Once I had sketched out the top, I went ahead and started construction there. The arc was a best fit and natural looking curve that would also function as a place for "heaped" toys to sit and be covered up. Every toy box I've seen seems to have a flat lid that won't close as more and more toys get crammed in. And my associates on the project needed the lid first for their side of it: the copper plates on the interior.

This finished photo shows the toy box in all it's glory - full of toys and displaying the students handiwork:

As you can see, the copper plates add a wonderful finish detail when the chest is open and I wish I had thought of it - but I have to give credit where credit is due. The mom's I was working with dreamed this part up and did the installation themselves with liquid nails and then leaded the edges with a soldering iron. It came out beautifully.

Once the top was complete, building the box was a fairly simple task. I joined the remaining 1x8" lumber into 27" panels. (7.5" x 3) and made my compound angle cuts on the radial arm and added an angled top and bottom to the panels so the treasure chest lid fit flush to the top and the bottom would be stable. I added some rabbets to the bottom of the panels for a 1/4" plywood bottom, hardware and suppoting hinges so the lid would not slam down on little fingers. I had the gold chain left over from another project and added that for some additional "pop".

Later, after completion, I was asked if I could make a checkerboard that would sit in the top of the box, that could be removed and used on a table. I had some wood left over and I made a "board" that was 3/4" thick using some ply wood and rabbeting the 3/4" pine around that. I added a trim piece that would be around the actual checker board once that was complete. So, it was ready for the squares. I had never done this before, but I had an idea.
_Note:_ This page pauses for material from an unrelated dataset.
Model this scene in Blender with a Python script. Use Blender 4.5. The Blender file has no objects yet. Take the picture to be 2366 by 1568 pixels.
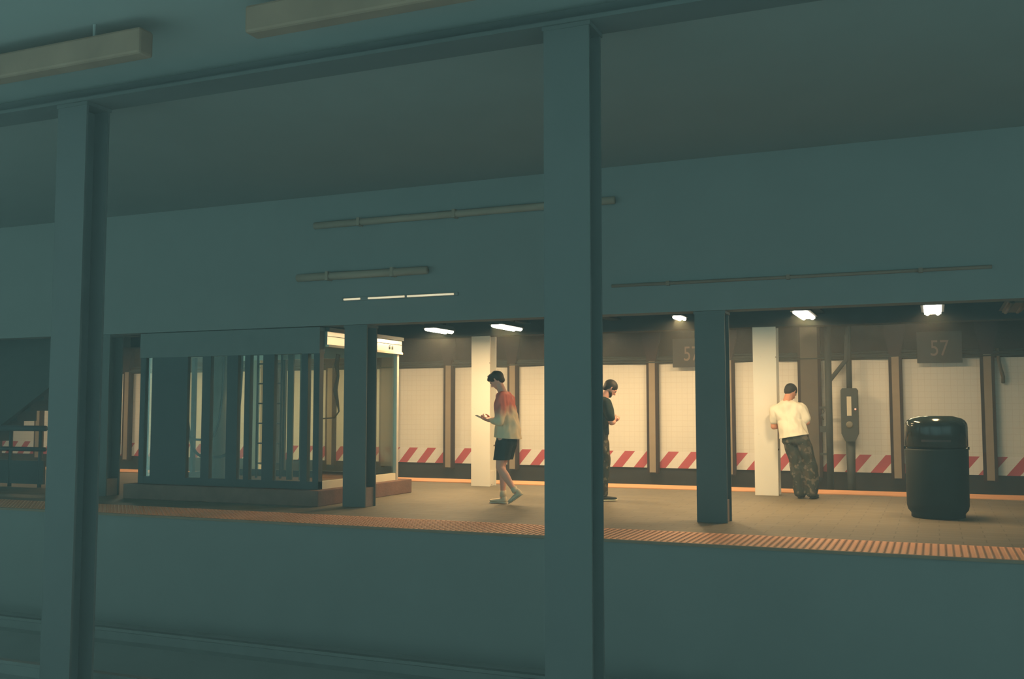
import bpy, bmesh, math, random
from mathutils import Vector, Matrix, noise
random.seed(7)
R = math.radians
sc = bpy.context.scene
COL = sc.collection

# ------------------------------------------------------------------ camera, world, exposure
cam_d = bpy.data.cameras.new('camera')
cam = bpy.data.objects.new('camera', cam_d); COL.objects.link(cam)
cam_d.sensor_width = 36.0
cam_d.lens = 35.0
cam_d.clip_end = 200
cam.location = (0, 0, 1.2)
cam.rotation_euler = (R(90 + 4.13), 0, R(23.0))
sc.camera = cam
sc.view_settings.view_transform = 'Standard'
sc.view_settings.look = 'None'
sc.view_settings.exposure = 0.0
sc.view_settings.gamma = 1.0
sc.view_settings.use_curve_mapping = False
sc.cycles.max_bounces = 7; sc.cycles.diffuse_bounces = 4; sc.cycles.glossy_bounces = 3

AMB = 1.42                                   # blue-green ambient fill added to lift the blacks
wd = bpy.data.worlds.new('world'); sc.world = wd; wd.use_nodes = True
bg = wd.node_tree.nodes['Background']
bg.inputs[0].default_value = (0.50, 0.98, 0.94, 1)
bg.inputs[1].default_value = AMB
WARM = (1.0, 0.675, 0.33)

def area(name, loc, sx, sy, power, rot=(0, 0, 0), color=WARM, parent=None, spread=180):
    d = bpy.data.lights.new(name, 'AREA'); d.shape = 'RECTANGLE'
    d.size = sx; d.size_y = sy; d.energy = power; d.color = color; d.spread = R(spread)
    o = bpy.data.objects.new(name, d); COL.objects.link(o)
    o.location = loc; o.rotation_euler = rot
    if parent: o.parent = parent
    return o

# ------------------------------------------------------------------ helpers
MATS = {}
def mat(name, c, rough=.7, spec=.3, metal=0, var=.12, scale=6, bump=0.0, bscale=40):
    if name in MATS: return MATS[name]
    m = bpy.data.materials.new(name); m.use_nodes = True; MATS[name] = m
    nt = m.node_tree; b = nt.nodes['Principled BSDF']
    b.inputs['Roughness'].default_value = rough
    b.inputs['Specular IOR Level'].default_value = spec
    b.inputs['Metallic'].default_value = metal
    tc = nt.nodes.new('ShaderNodeTexCoord')
    nz = nt.nodes.new('ShaderNodeTexNoise'); nz.inputs['Scale'].default_value = scale
    nz.inputs['Detail'].default_value = 4
    nt.links.new(tc.outputs['Object'], nz.inputs['Vector'])
    mx = nt.nodes.new('ShaderNodeMix'); mx.data_type = 'RGBA'
    mx.inputs['A'].default_value = tuple(v*(1-var) for v in c) + (1,)
    mx.inputs['B'].default_value = tuple(min(1, v*(1+var)) for v in c) + (1,)
    nt.links.new(nz.outputs['Fac'], mx.inputs['Factor'])
    nt.links.new(mx.outputs['Result'], b.inputs['Base Color'])
    m['mix'] = mx.name
    if bump:
        n2 = nt.nodes.new('ShaderNodeTexNoise'); n2.inputs['Scale'].default_value = bscale
        nt.links.new(tc.outputs['Object'], n2.inputs['Vector'])
        bp = nt.nodes.new('ShaderNodeBump'); bp.inputs['Strength'].default_value = bump
        bp.inputs['Distance'].default_value = .01
        nt.links.new(n2.outputs['Fac'], bp.inputs['Height'])
        nt.links.new(bp.outputs['Normal'], b.inputs['Normal'])
    return m

def emis(name, c, s):
    m = bpy.data.materials.new(name); m.use_nodes = True
    b = m.node_tree.nodes['Principled BSDF']
    b.inputs['Base Color'].default_value = (.8, .8, .75, 1)
    b.inputs['Emission Color'].default_value = (*c, 1); b.inputs['Emission Strength'].default_value = s
    return m

class N:                                      # small node-math helper
    def __init__(s, nt): s.nt = nt
    def m(s, op, a, b=None, c=None):
        n = s.nt.nodes.new('ShaderNodeMath'); n.operation = op
        for i, v in enumerate((a, b, c)):
            if v is None: continue
            if isinstance(v, (int, float)): n.inputs[i].default_value = v
            else: s.nt.links.new(v, n.inputs[i])
        return n.outputs[0]
    def mix(s, f, a, b):
        n = s.nt.nodes.new('ShaderNodeMix'); n.data_type = 'RGBA'
        for k, v in (('Factor', f), ('A', a), ('B', b)):
            if isinstance(v, (int, float)): n.inputs[k].default_value = v
            elif isinstance(v, tuple): n.inputs[k].default_value = (*v, 1)
            else: s.nt.links.new(v, n.inputs[k])
        return n.outputs['Result']

def mesh_obj(name, bm, m, parent=None, smooth=False):
    me = bpy.data.meshes.new(name); bmesh.ops.recalc_face_normals(bm, faces=bm.faces)
    bm.to_mesh(me); bm.free()
    for x in (m if isinstance(m, (list, tuple)) else [m]): me.materials.append(x)
    if smooth:
        for p in me.polygons: p.use_smooth = True
    o = bpy.data.objects.new(name, me); COL.objects.link(o)
    if parent: o.parent = parent
    return o

def empty(name, loc, rz=0):
    o = bpy.data.objects.new(name, None); COL.objects.link(o)
    o.location = loc; o.rotation_euler = (0, 0, rz); o.empty_display_size = .2
    return o

def tag(o, label, cat, group=None, kind=None):
    o['label'] = label; o['category'] = cat
    if group: o['group'] = group
    if kind: o['kind'] = kind
    return o
def struct(o):
    o['kind'] = 'structure'; return o

def box(bm, x0, x1, y0, y1, z0, z1, bev=0, mi=0):
    vs = [bm.verts.new(p) for p in ((x0,y0,z0),(x1,y0,z0),(x1,y1,z0),(x0,y1,z0),(x0,y0,z1),(x1,y0,z1),(x1,y1,z1),(x0,y1,z1))]
    fs = [bm.faces.new([vs[i] for i in f]) for f in ((0,3,2,1),(4,5,6,7),(0,1,5,4),(1,2,6,5),(2,3,7,6),(3,0,4,7))]
    for f in fs: f.material_index = mi
    if bev:
        es = list({e for f in fs for e in f.edges})
        bmesh.ops.bevel(bm, geom=es, offset=bev, segments=2, affect='EDGES', profile=.5)
    return fs

def prism(bm, pts, z0, z1, axis='z'):
    def P(a, b, h):
        return (a, b, h) if axis == 'z' else ((a, h, b) if axis == 'y' else (h, a, b))
    lo = [bm.verts.new(P(a, b, z0)) for a, b in pts]; hi = [bm.verts.new(P(a, b, z1)) for a, b in pts]
    bm.faces.new(lo[::-1]); bm.faces.new(hi)
    n = len(pts)
    for i in range(n): bm.faces.new((lo[i], lo[(i+1) % n], hi[(i+1) % n], hi[i]))

def tube(bm, pts, r, seg=8):
    pts = [Vector(p) for p in pts]; rings = []
    up = None
    for i, p in enumerate(pts):
        t = (pts[min(i+1, len(pts)-1)] - pts[max(i-1, 0)]).normalized()
        if up is None:
            up = t.orthogonal().normalized()
        else:
            up = (up - t*up.dot(t)).normalized()
        s = t.cross(up)
        rr = r[i] if isinstance(r, (list, tuple)) else r
        rings.append([bm.verts.new(p + (up*math.cos(a) + s*math.sin(a))*rr) for a in [2*math.pi*k/seg for k in range(seg)]])
    for a, b in zip(rings, rings[1:]):
        for k in range(seg): bm.faces.new((a[k], a[(k+1) % seg], b[(k+1) % seg], b[k]))
    bm.faces.new(rings[0][::-1]); bm.faces.new(rings[-1])

def lathe(bm, prof, seg=48, c=(0, 0)):
    rings = []
    for r, z in prof:
        rings.append([bm.verts.new((c[0]+r*math.cos(2*math.pi*k/seg), c[1]+r*math.sin(2*math.pi*k/seg), z)) for k in range(seg)])
    for a, b in zip(rings, rings[1:]):
        for k in range(seg): bm.faces.new((a[k], a[(k+1) % seg], b[(k+1) % seg], b[k]))
    bm.faces.new(rings[0][::-1]); bm.faces.new(rings[-1])

def simple_box(name, x0, x1, y0, y1, z0, z1, m, parent=None, bev=0):
    bm = bmesh.new(); box(bm, x0, x1, y0, y1, z0, z1, bev)
    return mesh_obj(name, bm, m, parent)

# ------------------------------------------------------------------ materials
M_ceil  = mat('sooty_ceiling_paint', (.195, .195, .19), .95, .1, var=.06, scale=1.5)
M_dark_ceil = mat('shaded_ceiling_black', (.045, .05, .05), .95, .1)  # shade above the lamps put into a near-black ceiling colour
M_girder = mat('sooty_steel_paint', (.155, .155, .15), .9, .15, var=.06, scale=2)
M_fore  = mat('grey_column_paint', (.085, .085, .083), .85, .2, var=.05, scale=3)
M_nearcol = mat('dark_column_paint', (.10, .105, .10), .8, .2, var=.06, scale=3)
M_edge  = mat('platform_wall_concrete', (.155, .155, .15), .95, .1, var=.08, scale=1.5)
M_track = mat('track_concrete', (.25, .25, .24), .95, .1, var=.08, scale=2)
M_rail  = mat('old_rail_steel', (.13, .13, .125), .7, .2)
M_black = mat('dark_steel', (.035, .045, .045), .6, .3)
M_blackm = mat('black_rubber', (.03, .04, .04), .7, .2)
M_upper = mat('shaded_brown_plaster', (.026, .019, .015), .95, .1, var=.45, scale=5, bump=.4, bscale=20)  # brown plaster, with the shadow above the tiles put into its colour
M_lower = mat('sooty_wall_base', (.028, .028, .026), .95, .1, var=.3, scale=4)
M_post  = mat('taupe_post_paint', (.30, .24, .17), .8, .2)
M_post_w = mat('dusty_grey_post_paint', (.115, .10, .08), .85, .2)
M_post_shade = mat('maroon_black_post_shade', (.03, .018, .018), .8, .2)  # dark colour painted in for shade on the wall posts
M_conc  = mat('kerb_concrete', (.26, .18, .14), .95, .1, var=.25, scale=7, bump=.3)
M_steel = mat('stainless_steel', (.62, .60, .54), .32, .5, metal=.6, var=.04)
M_sill  = mat('cream_sill', (.62, .56, .42), .5, .4)
M_rust_lit  = mat('warm_lit_rust_brown', (.19, .118, .085), .9, .1, var=.3, scale=3)  # rust brown; faint warm lamp light on the ducts put into the colour
M_rustd = mat('dull_brown_pipe_paint', (.25, .175, .13), .9, .1, var=.3, scale=2)
M_pipe_cream = mat('cream_pipe_paint', (.85, .74, .5), .7, .2)

def white_column_mat():
    m = mat('cream_column_paint', (.80, .76, .66), .55, .35, var=.03, scale=4, bump=.08, bscale=8)
    nt = m.node_tree; n = N(nt); b = nt.nodes['Principled BSDF']
    tc = nt.nodes.new('ShaderNodeTexCoord')
    nz = nt.nodes.new('ShaderNodeTexNoise'); nz.inputs['Scale'].default_value = 11; nz.inputs['Detail'].default_value = 3
    nt.links.new(tc.outputs['Object'], nz.inputs['Vector'])
    f = n.m('GREATER_THAN', nz.outputs['Fac'], .735)
    base = b.inputs['Base Color'].links[0].from_socket
    nt.links.new(n.mix(f, base, (.12, .07, .05)), b.inputs['Base Color'])
    return m
M_white = white_column_mat()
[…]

I had a 2' length of oak hardwood that I had squared to about 1 3/4" for another project. I started slicing that off into 1/4" thickness squares, making 64 in all. Then I simply did a dry fit into the space, alternating the grain on the squares. It came out (literally) perfectly. I don't know for sure it I just got lucky or it had to do with the fact that I kept the squares in order the way they were cut and I was able to eliminate any squareness error with the alternating sequence. All I know is I was able to glue the squares in place, I slightly planed - sanded down my border trim piece and glued that in and I had a checkerboard complete in less than 2 hours.

In all, the project was fun and easy to build.